**Given data**
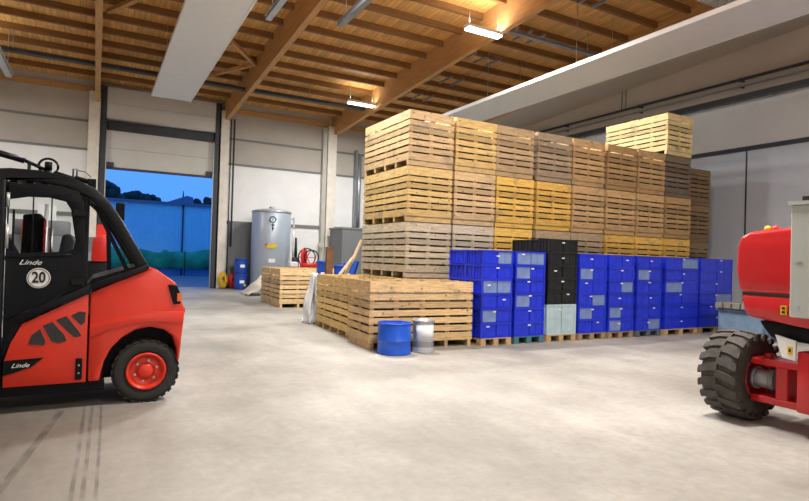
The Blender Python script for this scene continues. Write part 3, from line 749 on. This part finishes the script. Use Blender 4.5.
m = MB(); m.bar((5.55, 13.45, .05), (5.98, 13.4, 1.50), .03, .30, up=(0, 1, 0))
tag(m.build('blue_board', M_['blue_steel']), 'blue sheet leaning between the pale boards and the crate wall', 'board')

tk = thing('steel_tank', 'tall grey-blue steel storage tank against the far wall', 'tank', (6.90, 25.0, 0))
r = .86
MB().lathe([(0, .05), (r-.05, .05), (r, .1), (r, 3.50), (r-.03, 3.55), (r*.6, 3.62), (r*.3, 3.65), (0, 3.66)], n=48).build('shell', M_['tank'], tk)
MB().lathe([(r, 3.44), (r+.025, 3.45), (r+.025, 3.52), (r, 3.53)], n=48).build('top_ring', M_['galv'], tk)
MB().cyl((0, 0, 3.64), (0, 0, 3.74), .12, n=16).build('manhole', M_['galv'], tk)
for a in range(3):
    q = 2*PI*a/3+.5; MB().box(-.06, .06, -.06, .06, 0, .12).build('foot', M_['grey_steel'], tk).location = (.7*math.cos(q), .7*math.sin(q), 0)
ang = math.radians(-108)
def on_tank(z, da=0): 
    a = ang+da; return Vector(((r+.012)*math.cos(a), (r+.012)*math.sin(a), z)), a+PI/2
p, az = on_tank(3.0, .12)
em = MB(); em.tube([(math.cos(u)*.13, 0, .12+math.sin(u)*.13) for u in [2*PI*i/20 for i in range(20)]], .022, closed=True)
em.box(-.02, .02, -.015, .015, -.36, .0).box(-.08, .08, -.015, .015, -.14, -.10).box(-.05, .05, -.015, .015, -.28, -.24).box(-.012, .012, -.015, .015, .05, .2)
e = em.build('emblem', M_['dark_steel'], tk); e.location = p; e.rotation_euler = (0, 0, az)
for z, da, c, s in ((1.95, .0, M_['yellow'], .13), (1.98, .22, M_['yellow'], .12), (2.02, -.15, M_['red_plain'], .07), (1.86, .15, mat('green_sticker', (.25, .6, .1), .5), .08), (1.32, .12, M_['label_white'], .14)):
    p, az = on_tank(z, da); e = MB().box(-s, s, -.01, .01, -s*.6, s*.6).build('sticker', c, tk); e.location = p; e.rotation_euler = (0, 0, az)
MB().cyl((r+.15, -.1, .1), (r+.15, -.1, 3.3), .035, n=8).build('side_pipe', M_['galv'], tk)
MB().box(r-.02, r+.16, -.13, -.07, 3.2, 3.26).build('pipe_bracket', M_['galv'], tk)
t = thing('dark_pump', 'black pump unit standing between the tank and the red hose reel', 'pump', (7.62, 23.6, 0))
MB().box(-.13, .13, -.15, .15, 0, 1.5).build('body', M_['black_plastic'], t, bevel=.03)
MB().cyl((0, 0, 1.5), (0, 0, 2.35), .07, .05, n=10).build('riser', M_['black_plastic'], t)

# red hose reel behind the far crates
hr = thing('hose_reel', 'red hose reel with black hoops behind the two far crates', 'hose reel', (7.45, 22.0, 0))
MB().lathe([(.36, -.02), (.36, .02), (.05, .04), (.05, -.04)], c=(-.18, 0, 1.55), axis='y', n=28, closed=True).build('disc', M_['red_plain'], hr)
bpy.data.objects['disc'].rotation_euler = (0, 0, math.radians(52)); bpy.data.objects['disc'].location = (.12, .12, 0)
MB().box(-.5, .45, -.25, .25, 1.0, 1.12).build('platform', M_['red_plain'], hr)
for x in (-.45, .38):
    for y_ in (-.2, .2): MB().box(x, x+.07, y_-.03, y_+.03, 0, 1.0).build('leg', M_['red_plain'], hr)
for cx_, rr_ in ((.1, .36), (.3, .30)):
    MB().tube([(cx_+rr_*math.cos(u), -.1, 1.52+rr_*math.sin(u)) for u in [2*PI*i/24 for i in range(24)]], .028, closed=True).build('hoop', M_['black_plastic'], hr)
for a in (0, 1, 2): MB().bar((.1+.34*math.cos(a*PI/3), -.1, 1.52+.34*math.sin(a*PI/3)), (.1-.34*math.cos(a*PI/3), -.1, 1.52-.34*math.sin(a*PI/3)), .03, .03).build('spoke', M_['red_plain'], hr)
MB().box(-.62, -.28, -.2, .2, 1.12, 1.32).build('motor_box', M_['label_white'], hr, bevel=.02, seg=1)
MB().cyl((-.22, -.3, 1.2), (.5, -.3, 1.2), .1, n=14).build('roller', M_['red_plain'], hr)

for nm_, x, mt, lab, rr_ in (('hose_coil', 5.02, M_['yellow'], 'yellow coiled hose leaning against the door column', .33), ('hose_coil', 5.46, M_['red_plain'], 'red coiled hose leaning beside the yellow coil', .30)):
    t = thing(nm_, lab, 'hose', (x, 25.82-.0*x, 0), 0, 'coiled hoses by the door')
    for k in range(4):
        q = rr_-.05*k; a = .18+.02*k
        MB().tube([(q*math.cos(u)*.55, q*math.sin(u)*.2-.05*k+.02, rr_+.06+q*math.sin(u)) for u in [2*PI*i/22 for i in range(22)]], .045, closed=True).build('loop', mt, t)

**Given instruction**
Repeat the lines above exactly, and keep every picture out.

**The answer**
The Blender Python script for this scene continues. Write part 3, from line 749 on. This part finishes the script. Use Blender 4.5.
m = MB(); m.bar((5.55, 13.45, .05), (5.98, 13.4, 1.50), .03, .30, up=(0, 1, 0))
tag(m.build('blue_board', M_['blue_steel']), 'blue sheet leaning between the pale boards and the crate wall', 'board')

tk = thing('steel_tank', 'tall grey-blue steel storage tank against the far wall', 'tank', (6.90, 25.0, 0))
r = .86
MB().lathe([(0, .05), (r-.05, .05), (r, .1), (r, 3.50), (r-.03, 3.55), (r*.6, 3.62), (r*.3, 3.65), (0, 3.66)], n=48).build('shell', M_['tank'], tk)
MB().lathe([(r, 3.44), (r+.025, 3.45), (r+.025, 3.52), (r, 3.53)], n=48).build('top_ring', M_['galv'], tk)
MB().cyl((0, 0, 3.64), (0, 0, 3.74), .12, n=16).build('manhole', M_['galv'], tk)
for a in range(3):
    q = 2*PI*a/3+.5; MB().box(-.06, .06, -.06, .06, 0, .12).build('foot', M_['grey_steel'], tk).location = (.7*math.cos(q), .7*math.sin(q), 0)
ang = math.radians(-108)
def on_tank(z, da=0): 
    a = ang+da; return Vector(((r+.012)*math.cos(a), (r+.012)*math.sin(a), z)), a+PI/2
p, az = on_tank(3.0, .12)
em = MB(); em.tube([(math.cos(u)*.13, 0, .12+math.sin(u)*.13) for u in [2*PI*i/20 for i in range(20)]], .022, closed=True)
em.box(-.02, .02, -.015, .015, -.36, .0).box(-.08, .08, -.015, .015, -.14, -.10).box(-.05, .05, -.015, .015, -.28, -.24).box(-.012, .012, -.015, .015, .05, .2)
e = em.build('emblem', M_['dark_steel'], tk); e.location = p; e.rotation_euler = (0, 0, az)
for z, da, c, s in ((1.95, .0, M_['yellow'], .13), (1.98, .22, M_['yellow'], .12), (2.02, -.15, M_['red_plain'], .07), (1.86, .15, mat('green_sticker', (.25, .6, .1), .5), .08), (1.32, .12, M_['label_white'], .14)):
    p, az = on_tank(z, da); e = MB().box(-s, s, -.01, .01, -s*.6, s*.6).build('sticker', c, tk); e.location = p; e.rotation_euler = (0, 0, az)
MB().cyl((r+.15, -.1, .1), (r+.15, -.1, 3.3), .035, n=8).build('side_pipe', M_['galv'], tk)
MB().box(r-.02, r+.16, -.13, -.07, 3.2, 3.26).build('pipe_bracket', M_['galv'], tk)
t = thing('dark_pump', 'black pump unit standing between the tank and the red hose reel', 'pump', (7.62, 23.6, 0))
MB().box(-.13, .13, -.15, .15, 0, 1.5).build('body', M_['black_plastic'], t, bevel=.03)
MB().cyl((0, 0, 1.5), (0, 0, 2.35), .07, .05, n=10).build('riser', M_['black_plastic'], t)

# red hose reel behind the far crates
hr = thing('hose_reel', 'red hose reel with black hoops behind the two far crates', 'hose reel', (7.45, 22.0, 0))
MB().lathe([(.36, -.02), (.36, .02), (.05, .04), (.05, -.04)], c=(-.18, 0, 1.55), axis='y', n=28, closed=True).build('disc', M_['red_plain'], hr)
bpy.data.objects['disc'].rotation_euler = (0, 0, math.radians(52)); bpy.data.objects['disc'].location = (.12, .12, 0)
MB().box(-.5, .45, -.25, .25, 1.0, 1.12).build('platform', M_['red_plain'], hr)
for x in (-.45, .38):
    for y_ in (-.2, .2): MB().box(x, x+.07, y_-.03, y_+.03, 0, 1.0).build('leg', M_['red_plain'], hr)
for cx_, rr_ in ((.1, .36), (.3, .30)):
    MB().tube([(cx_+rr_*math.cos(u), -.1, 1.52+rr_*math.sin(u)) for u in [2*PI*i/24 for i in range(24)]], .028, closed=True).build('hoop', M_['black_plastic'], hr)
for a in (0, 1, 2): MB().bar((.1+.34*math.cos(a*PI/3), -.1, 1.52+.34*math.sin(a*PI/3)), (.1-.34*math.cos(a*PI/3), -.1, 1.52-.34*math.sin(a*PI/3)), .03, .03).build('spoke', M_['red_plain'], hr)
MB().box(-.62, -.28, -.2, .2, 1.12, 1.32).build('motor_box', M_['label_white'], hr, bevel=.02, seg=1)
MB().cyl((-.22, -.3, 1.2), (.5, -.3, 1.2), .1, n=14).build('roller', M_['red_plain'], hr)

for nm_, x, mt, lab, rr_ in (('hose_coil', 5.02, M_['yellow'], 'yellow coiled hose leaning against the door column', .33), ('hose_coil', 5.46, M_['red_plain'], 'red coiled hose leaning beside the yellow coil', .30)):
    t = thing(nm_, lab, 'hose', (x, 25.82-.0*x, 0), 0, 'coiled hoses by the door')
    for k in range(4):
        q = rr_-.05*k; a = .18+.02*k
        MB().tube([(q*math.cos(u)*.55, q*math.sin(u)*.2-.05*k+.02, rr_+.06+q*math.sin(u)) for u in [2*PI*i/22 for i in range(22)]], .045, closed=True).build('loop', mt, t)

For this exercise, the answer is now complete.